Если такие препятствия ставились возникновению новой литературы в недрах самого еврейства, то условия вне этих кругов были столь же неблагоприятны. <…>
Еврейские книги печатались только в трех центрах еврейской оседлости: в Вильне, Житомире и Варшаве. Обладатели житомирской типографии, ревностные поклонники цадикизма[61], ни за какие блага не оскверняли свои станки печатанием книг «вольнодумного» содержания; варшавская же еврейская печать не слыла образцовой, и еврейские авторы, за исключением живших в самой Варшаве или вблизи ее, редко печатали там свои сочинения. Главной причиной тому был, как нам кажется, недостаток в хорошей еврейской корректуре.

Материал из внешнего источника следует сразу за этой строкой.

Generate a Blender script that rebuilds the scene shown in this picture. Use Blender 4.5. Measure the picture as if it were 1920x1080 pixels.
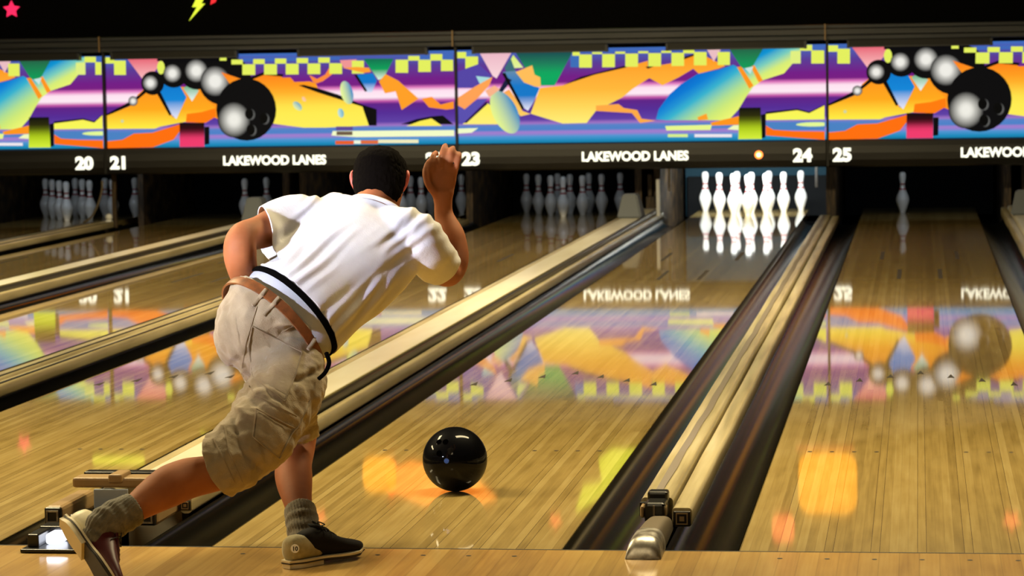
import bpy, bmesh, math, random, json
from mathutils import Vector, Matrix, noise
random.seed(7)
for o in list(bpy.data.objects): bpy.data.objects.remove(o)
SC = bpy.context.scene
COL = SC.collection
# ------------------------------------------------------------------ camera
CAM = Vector((-0.0054, -8.1976, 1.4182))
R_ = Vector((0.989897, 0.140911, -0.015756)); U_ = Vector((0.004586, 0.079246, 0.996845)); F_ = Vector((-0.141715, 0.986846, -0.077799))
FPX = 5329.66
cd = bpy.data.cameras.new('camera'); cam = bpy.data.objects.new('camera', cd); COL.objects.link(cam)
m = Matrix((R_, U_, -F_)).transposed().to_4x4(); m.translation = CAM; cam.matrix_world = m
cd.sensor_width = 36; cd.lens = FPX / 1920 * 36; cd.clip_end = 200; cd.clip_start = .1
cd.dof.use_dof = True; cd.dof.focus_distance = 8.5; cd.dof.aperture_fstop = 9.5
SC.camera = cam
def px(u, v, d):            # a point seen at photo position (u, v), d metres in front of the camera
    return CAM + d * (R_ * ((u - 960) / FPX) - U_ * ((v - 540) / FPX) + F_)
# ------------------------------------------------------------------ world, lights, exposure
w = bpy.data.worlds.new('world'); SC.world = w; w.use_nodes = True
w.node_tree.nodes['Background'].inputs[0].default_value = (.9, .75, .5, 1); w.node_tree.nodes['Background'].inputs[1].default_value = .02
SC.view_settings.view_transform = 'Standard'; SC.view_settings.look = 'None'; SC.view_settings.gamma = 1
SC.view_settings.use_curve_mapping = False; SC.view_settings.exposure = 0
SC.cycles.caustics_reflective = False; SC.cycles.caustics_refractive = False
def area(name, loc, target, size, power, col, sy=None, spread=180):
    l = bpy.data.lights.new(name, 'AREA'); l.energy = power; l.color = col; l.shape = 'RECTANGLE'; l.size = size; l.size_y = sy or size; l.spread = math.radians(spread)
    o = bpy.data.objects.new(name, l); COL.objects.link(o); o.location = loc
    o.rotation_euler = (Vector(target) - Vector(loc)).to_track_quat('-Z', 'Y').to_euler(); return o
WARM = (1, .82, .46)
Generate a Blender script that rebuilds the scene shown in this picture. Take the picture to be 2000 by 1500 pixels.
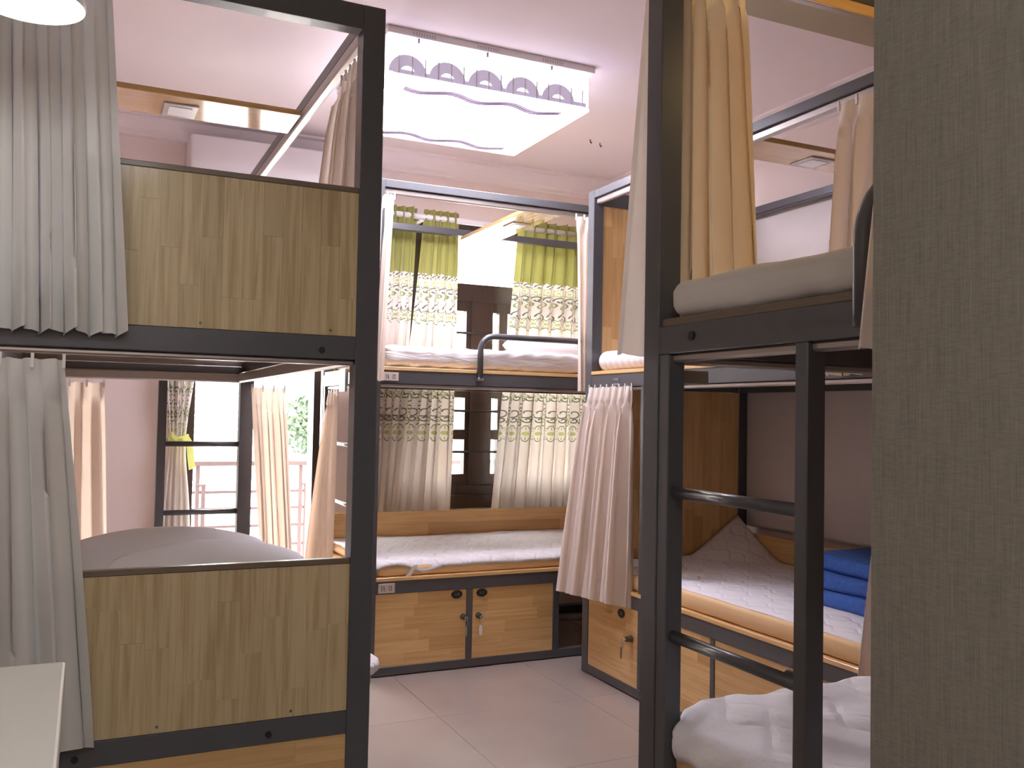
import bpy, bmesh, math, random
from mathutils import Vector, Matrix, noise
R = math.radians
PI = math.pi
C = bpy.context.scene.collection
for o in list(bpy.data.objects):
    bpy.data.objects.remove(o)

# ------------------------------------------------------------------ camera, world, lights, exposure
F_PX, YAW, PITCH, ROLL, EYE = 1771.38, R(25.0829), R(1.9718), R(1.0819), 1.106
fw = Vector((math.sin(YAW) * math.cos(PITCH), math.cos(YAW) * math.cos(PITCH), math.sin(PITCH)))
rt = Vector((math.cos(YAW), -math.sin(YAW), 0))
up = rt.cross(fw)
rt2 = rt * math.cos(ROLL) + up * math.sin(ROLL)
up2 = up * math.cos(ROLL) - rt * math.sin(ROLL)
cam_data = bpy.data.cameras.new('camera')
cam = bpy.data.objects.new('camera', cam_data)
C.objects.link(cam)
cam.matrix_world = Matrix(((rt2.x, up2.x, -fw.x, 0), (rt2.y, up2.y, -fw.y, 0), (rt2.z, up2.z, -fw.z, EYE), (0, 0, 0, 1)))
cam_data.sensor_fit = 'HORIZONTAL'
cam_data.sensor_width = 36
cam_data.lens = 36 * F_PX / 2000
cam_data.clip_start = .02
bpy.context.scene.camera = cam

sc = bpy.context.scene
sc.view_settings.view_transform = 'Standard'
sc.view_settings.look = 'None'
sc.view_settings.exposure = 1.36
sc.view_settings.gamma = 1
sc.view_settings.use_curve_mapping = False
sc.cycles.use_denoising = True
sc.cycles.max_bounces = 10
sc.cycles.diffuse_bounces = 6
sc.cycles.transparent_max_bounces = 16
sc.cycles.sample_clamp_indirect = 8

world = bpy.data.worlds.new('world')
sc.world = world
world.use_nodes = True
wb = world.node_tree.nodes['Background']
wb.inputs[0].default_value = (.93, .96, 1, 1)
wb.inputs[1].default_value = 11.0
sun = bpy.data.lights.new('sun', 'SUN')
sun.energy = 4
sun.color = (1, .96, .90)
sun.angle = R(2)
sun_o = bpy.data.objects.new('sun', sun)
C.objects.link(sun_o)
sun_o.rotation_euler = (R(48), 0, R(-14))       # high behind the house, on to the facade across the street
CHANDELIER_W, PENDANT_W, HALL_FILL_W, WARM_W = 11.0, 5.0, 10.0, 52.0


# ------------------------------------------------------------------ node helpers
class X:
    """A tiny expression: numbers and sockets joined with math nodes."""
    nt = None

    def __init__(s, v):
        s.v = v

    @staticmethod
    def m(op, *a):
        n = X.nt.nodes.new('ShaderNodeMath')
        n.operation = op
        for i, q in enumerate(a):
            q = q.v if isinstance(q, X) else q
            if isinstance(q, (int, float)):
                n.inputs[i].default_value = q
            else:
                X.nt.links.new(q, n.inputs[i])
        return X(n.outputs[0])

    def __add__(s, o): return X.m('ADD', s, o)
    __radd__ = __add__
    def __sub__(s, o): return X.m('SUBTRACT', s, o)
    def __rsub__(s, o): return X.m('SUBTRACT', o, s)
    def __mul__(s, o): return X.m('MULTIPLY', s, o)
    __rmul__ = __mul__
    def __truediv__(s, o): return X.m('DIVIDE', s, o)


def xsin(a): return X.m('SINE', a)
def xcos(a): return X.m('COSINE', a)
def xabs(a): return X.m('ABSOLUTE', a)
def xmin(a, b): return X.m('MINIMUM', a, b)
def xmax(a, b): return X.m('MAXIMUM', a, b)
def xlt(a, b): return X.m('LESS_THAN', a, b)
def xgt(a, b): return X.m('GREATER_THAN', a, b)
def xfr(a): return X.m('FRACT', a)
def xlen(a, b): return X.m('SQRT', a * a + b * b)
def xang(a, b): return X.m('ARCTAN2', a, b)


def new_mat(name):
    m = bpy.data.materials.new(name)
    m.use_nodes = True
    nt = m.node_tree
    b = nt.nodes['Principled BSDF']
    return m, nt, b


def L(nt, a, b):
    nt.links.new(a, b)


def node(nt, t, **k):
    n = nt.nodes.new(t)
    for q, v in k.items():
        setattr(n, q, v)
    return n


def mixc(nt, fac, a, b, mode='MIX'):
    n = nt.nodes.new('ShaderNodeMix')
    n.data_type = 'RGBA'
    n.blend_type = mode
    for sock, v in ((n.inputs[0], fac), (n.inputs[6], a), (n.inputs[7], b)):
        if isinstance(v, X):
            v = v.v
        if isinstance(v, (int, float)):
            sock.default_value = v
        elif isinstance(v, tuple):
            sock.default_value = v if len(v) == 4 else (*v, 1)
        else:
            L(nt, v, sock)
    return n.outputs[2]


def add_bump(nt, b, height, strength=.3, dist=.002):
    n = nt.nodes.new('ShaderNodeBump')
    n.inputs['Strength'].default_value = strength
    n.inputs['Distance'].default_value = dist
    L(nt, height, n.inputs['Height'])
    L(nt, n.outputs[0], b.inputs['Normal'])


def plain(name, col, rough=.5, metal=0., noise_amt=.06, scale=9., coat=0., bump=0., bscale=200.):
    m, nt, b = new_mat(name)
    b.inputs['Roughness'].default_value = rough
    b.inputs['Metallic'].default_value = metal
    b.inputs['Coat Weight'].default_value = coat
    tc = node(nt, 'ShaderNodeNewGeometry')
    nz = node(nt, 'ShaderNodeTexNoise')
    nz.inputs['Scale'].default_value = scale
    nz.inputs['Detail'].default_value = 4
    L(nt, tc.outputs['Position'], nz.inputs['Vector'])
    d = tuple(c * (1 - noise_amt) for c in col)
    u = tuple(min(1, c * (1 + noise_amt)) for c in col)
    L(nt, mixc(nt, nz.outputs['Fac'], d, u), b.inputs['Base Color'])
    if bump:
        n2 = node(nt, 'ShaderNodeTexNoise')
        n2.inputs['Scale'].default_value = bscale
        L(nt, tc.outputs['Position'], n2.inputs['Vector'])
        add_bump(nt, b, n2.outputs['Fac'], bump)
    return m


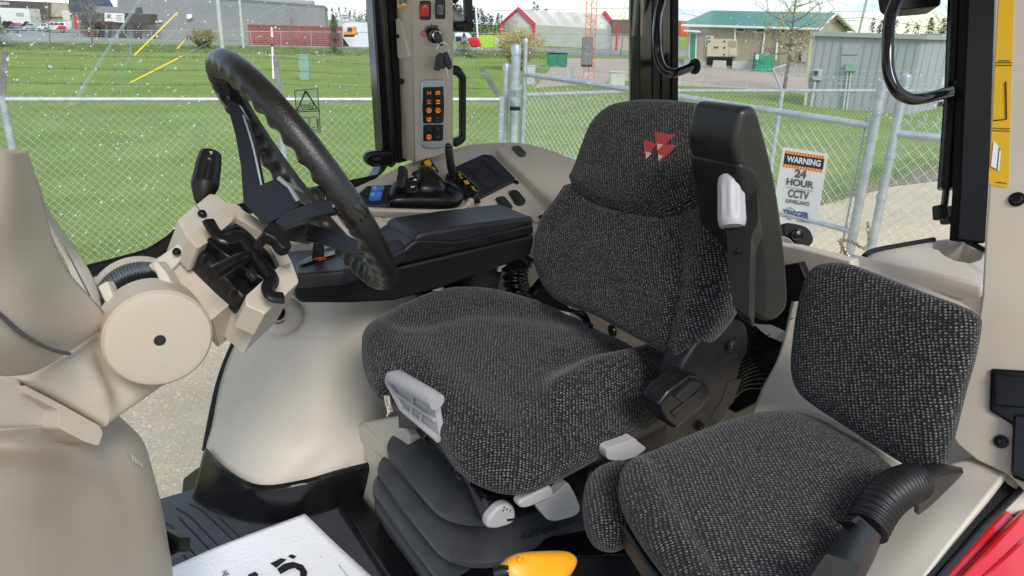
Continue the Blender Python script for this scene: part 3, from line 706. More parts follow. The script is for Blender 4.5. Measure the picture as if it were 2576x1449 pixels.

Из остальной же России книги новоеврейской литературы появлялись преимущественно в Вильне, причем приходилось автору или самому проехать порядочную даль и порядочно издержаться во время поездки и пребывания в чужом городе, или же доверять рукопись самому типографщику и его корректорам, и случалось, что целые годы проходили прежде, чем злосчастный плод мог узреть свет Божий, и то в виде, напоминавшем сироту, выросшую под рукой злой мачехи.
Сильное препятствие для развития новоеврейской литературы заключается еще и в том, что у нас нет правильной торговли еврейскими книгами. Преодолев благополучно все препятствия и увидев, наконец, свой труд напечатанным, автор не имеет возможности распространять его в публике. Если он не может или не желает сам отправиться кочевать со своими книжками, как коробейник по белому свету, где иные смотрят на него просто-напросто как на попрошайку, он обыкновенно рассылает часть экземпляров непосредственно по почте к ведомым и неведомым меценатам, выжидая дома присылки лепты, весьма часто не доходящей по адресу; с остальной частью экземпляров обращается он с просьбой о распространении их к разным знакомым, не всегда одинаково услужливым и аккуратным, или же, очертя голову, доверяется первому встречному книгопродавцу, не имея достаточной гарантии его благонадежности. Таким образом, книги, подчас даже весьма полезные, недостаточно распространяются в публике, а сочинитель, даже талантливый, теряет охоту к дальнейшим поползновениям.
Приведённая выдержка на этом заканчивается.